• Description of the task: The lines to extract run from the first line of the material below to the line containing "R = math.radians", both included; leave the pictures behind.

--- Begin Source data ---

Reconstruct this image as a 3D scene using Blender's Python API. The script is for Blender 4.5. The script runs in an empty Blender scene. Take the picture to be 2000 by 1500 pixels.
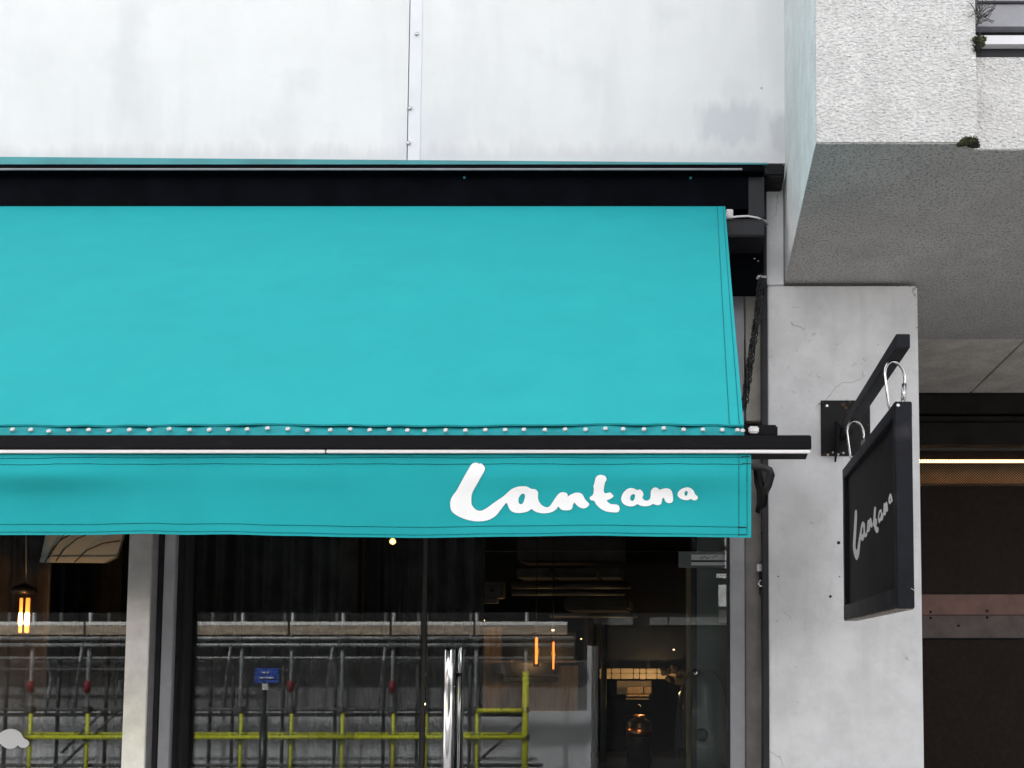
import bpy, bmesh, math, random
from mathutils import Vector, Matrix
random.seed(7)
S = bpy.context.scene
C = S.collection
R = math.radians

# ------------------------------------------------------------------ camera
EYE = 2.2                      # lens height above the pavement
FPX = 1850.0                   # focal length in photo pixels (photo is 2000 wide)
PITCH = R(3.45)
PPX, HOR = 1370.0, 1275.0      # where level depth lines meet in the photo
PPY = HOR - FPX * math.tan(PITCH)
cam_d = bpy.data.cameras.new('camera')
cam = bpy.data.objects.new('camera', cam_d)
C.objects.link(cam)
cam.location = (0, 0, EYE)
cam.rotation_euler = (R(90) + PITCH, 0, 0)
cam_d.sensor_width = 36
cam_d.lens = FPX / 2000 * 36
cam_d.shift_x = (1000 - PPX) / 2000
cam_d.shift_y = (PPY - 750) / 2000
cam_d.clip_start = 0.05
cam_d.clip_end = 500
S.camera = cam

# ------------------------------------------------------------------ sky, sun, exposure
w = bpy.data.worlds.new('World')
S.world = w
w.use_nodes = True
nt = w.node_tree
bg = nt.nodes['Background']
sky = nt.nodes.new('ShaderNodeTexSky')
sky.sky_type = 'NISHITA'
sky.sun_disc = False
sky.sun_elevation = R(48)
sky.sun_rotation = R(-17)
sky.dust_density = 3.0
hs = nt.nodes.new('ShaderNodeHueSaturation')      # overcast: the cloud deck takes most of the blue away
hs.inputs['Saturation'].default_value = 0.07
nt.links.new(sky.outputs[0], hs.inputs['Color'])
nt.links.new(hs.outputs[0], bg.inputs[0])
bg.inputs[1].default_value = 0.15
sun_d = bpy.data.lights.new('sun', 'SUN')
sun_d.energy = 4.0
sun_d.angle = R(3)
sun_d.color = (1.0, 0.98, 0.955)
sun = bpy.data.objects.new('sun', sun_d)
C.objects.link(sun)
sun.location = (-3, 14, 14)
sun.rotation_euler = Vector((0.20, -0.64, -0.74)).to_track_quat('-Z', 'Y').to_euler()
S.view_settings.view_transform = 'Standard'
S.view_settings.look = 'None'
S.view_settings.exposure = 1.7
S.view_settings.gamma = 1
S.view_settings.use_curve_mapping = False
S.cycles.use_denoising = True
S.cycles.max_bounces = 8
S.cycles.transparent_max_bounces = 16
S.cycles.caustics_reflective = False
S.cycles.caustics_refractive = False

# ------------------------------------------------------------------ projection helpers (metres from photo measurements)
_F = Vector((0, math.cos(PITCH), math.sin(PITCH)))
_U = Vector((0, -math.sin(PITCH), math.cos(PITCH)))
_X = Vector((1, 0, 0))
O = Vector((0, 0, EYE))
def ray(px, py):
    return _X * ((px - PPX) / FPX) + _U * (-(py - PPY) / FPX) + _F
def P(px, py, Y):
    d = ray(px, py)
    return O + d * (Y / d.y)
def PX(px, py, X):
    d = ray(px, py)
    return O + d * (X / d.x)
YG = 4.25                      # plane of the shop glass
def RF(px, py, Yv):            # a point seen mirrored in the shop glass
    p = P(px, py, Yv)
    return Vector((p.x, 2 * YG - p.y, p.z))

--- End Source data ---

• Result:
Reconstruct this image as a 3D scene using Blender's Python API. The script is for Blender 4.5. The script runs in an empty Blender scene. Take the picture to be 2000 by 1500 pixels.
import bpy, bmesh, math, random
from mathutils import Vector, Matrix
random.seed(7)
S = bpy.context.scene
C = S.collection
R = math.radians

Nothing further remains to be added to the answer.